Poonam Yadav in action. ©ICC

6-3 offside fields are usually the purview of fast bowlers looking for wickets with the new ball in Tests and ODIs. If you see those fields in T20s, maybe the fast bowler is looking for wide yorkers. You certainly don’t see them for spinners, against whom the batters have enough time to change position and work the ball onto the leg side. Certainly not for slow leg-spinners bowling to right-handers.



But that’s the field Poonam Yadav was bowling with in the first T20I against Sri Lanka.



“I was trying to make them play the cut,” she explained after the game. That’s not something you hear everyday, most bowlers talk about trying to get the batters to drive, not cut. But then Poonam isn’t most bowlers. She’s certainly not as tall as most, standing just a shade under five feet. Which means that her release point is low, despite being a leg spinner, a breed that usually identifies itself by their high-arm actions.



The infield in front of square on the on side stood vacant. Besides square leg, there were only deep midwicket and long-on. And yet the batters weren’t confident about getting outside the line of off stump and hoiking Poonam over the leg side, partly because they weren’t sure which way she was turning it. Two had already lost their wickets to Poonam’s variations.



First was Sri Lanka captain Chamari Athapaththu, bat still smoking from an incandescent hundred in the last ODI. She was given no room though, as Poonam and the other spinners used a leg stump line of attack. “The plan was to bowl a googly from outside leg stump and beat her,” shared Poonam. Athapaththu read the googly correctly, used her feet, and connected sweetly to send the ball over mid-wicket. But Poonam’s choice of end meant that Athapaththu was hitting against the wind, and the ball landed in the hands of the fielder on the boundary. Next over, Shashikala Siriwardene was fooled when she shaped to cut but the straighter ball slid onto her stumps.



Poonam’s googly has a special fond memories of Sri Lanka; it was born against them. “I had been trying to develop the googly for a long time. I used it for the first time in the 2017 World Cup, against Sri Lanka, and with the first one I got Athapaththu out,” she recalls. “First it used to be slow, but now I get it to go because I’ve increased my arm speed. Even the leg spin, with the quick arm rotation, it kicks a bit.” From turning the ball both ways, Poonam is now starting to control how much she wants the ball to turn.

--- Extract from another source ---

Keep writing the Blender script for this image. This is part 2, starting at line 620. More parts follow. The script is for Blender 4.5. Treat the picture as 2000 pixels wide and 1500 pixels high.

Turn is quite the buzzword among the Indian spinners right now. “Any spinner should be able to turn the ball, no matter what the wicket is like, that’s what we have been working on with Ramesh (Powar) sir.” The wicket at Katunayake, where India will return for the fifth and final T20I, is unyielding. India’s score of  168 almost wasn’t enough, and Poonam’s four wickets helped restrict the hosts to 155. They also took her past Jhulan Goswami to become India’s highest wicket-taker in T20Is, with 57 in 39 matches.



She is one of those spinners whose default setting is getting the ball above the batter’s eye. It is a quality not seen very much as limited overs cricket becomes more high scoring, and it has survived because of her dip. More than one batter has made the mistake of thinking that she can reach the pitch of the ball; Poonam’s deliveries have a habit of dropping shorter than expected. “T20 is a batsman’s game, so the bowler has to take up the challenge. You have to have a big heart, bada jigra hona chahiye, especially for a leg spinner.” She counts the string of matches she played in last year’s World Cup, where she finished with an economy rate of just 3.86, as one of those moments she found she had that jigar. Before that, she was preferred for T20Is but has since cemented her spot in the ODIs.



Compare her numbers to her contemporaries and you are reminded that she is world-class. In T20Is, she has more wickets in less matches than Dane van Neikerk. She takes a wicket every 14.4 balls. That’s faster than wunderkid Amelia Kerr; in fact, that’s faster than all the competition (Amanda Wellington does marginally better, but has played only eight T20Is, and has now lost her place in the Australia T20 team). And yet she has never been offered a WBBL or KSL contract. While everyone has chased after India’s batters, no team has looked to pick up India’s  - and maybe the world’s - best spinner.



While the WBBL has some local leg spin talent, there is no leg spinner of note in the English set up. If you had to bet on which Indian would play the KSL next, take a punt on Poonam.